The love interest is unbelievable until page 198 on (and not the good "unbelievable"). Travis (love interest) has a handful of lines, and Mary's "love" of him is based on him being unconscious/sick in a bed for most of their interactions. He proclaims to love her too, but never explains why he loves her, what motivates him, or why he did/didn't do anything for her until well into the end. Which for me was far, far too long of a delay. I didn't know anything about this dude until page 221 -- until then, he was this trait-less anybody who could've been the biggest jerk in recorded novel history or the greatest guy in recorded novel history. After page 221, I totally loved him. Only wish I could've totally loved him from the minute Mary did. All of the characters, actually, were lacking in development; Mary mentions her relationship with them through flashbacks, but I would've much rather SEEN who they were to her. I felt like I had been dumped into the middle of their stories instead of experienced everything with them.

The Overall Mood Said Book Left Me In: Metaphoric. How can one feel metaphoric? Well, the more I think about this book and how it ended and what all happened, the more I feel that it wasn't supposed to be a story as much as a metaphor for life. We have to move through our proverbial "forest of hands and teeth," knowing that if we stray too far either way, zombies (death) will claim us. We are trapped in a lot of what we do by fear of death so we stay on the path. There are some of us that move with purpose, moving ever closer to that mystical "ocean" in the distance. But the ocean, in terms of metaphors, can stand for any number of things -- whatever someone most desires, really. When we get out of our forest alive and realize what we had to sacrifice to reach our "ocean," it can sometimes pale in comparison to what we lost.

So there's my philosophical word of the day.
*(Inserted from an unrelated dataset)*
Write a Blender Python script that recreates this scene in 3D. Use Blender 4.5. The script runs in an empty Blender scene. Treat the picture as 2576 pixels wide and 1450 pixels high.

The Overall Rating: In terms of "deeper meaning," this book was really good. In terms of the business side of writing, it fell flat in character development. So I hereby dub this book as a Level 4: This Doesn't Suck. Though its "deeper meaning" was impressive, the characters just weren't gripping enough to bring me into a sequel.

Oh, and remember to check out my early Project Perk. It's a funny one :)

7 Comments:

slhastings said...

Hmmm. I won't be buying this one.

sraasch said...

Zombies are an acquired taste.

Lisa and Laura said...

Dude, that is deep.

Natalie said...

Yeah, sounds interesting, but not the sparkly unicorns I'm looking for right now.

sraasch said...

L&L -- Thank you, thank you, I'll be here all week.

Natalie -- Totally not sparkly unicorns at all. Not even a little bit.

Cindy said...

You can't see me, but I am making a face. I was intrigued by this book, but I really, really, don't like books that lack in character development. Would you say it's worth reading, even though you wouldn't read a sequel?

sraasch said...

Cindy -- I still enjoyed it; there are scenes I still think about/analyze. I do think it's worth reading, mainly because it's such a unique concept. And unique concepts must be encouraged very, very much.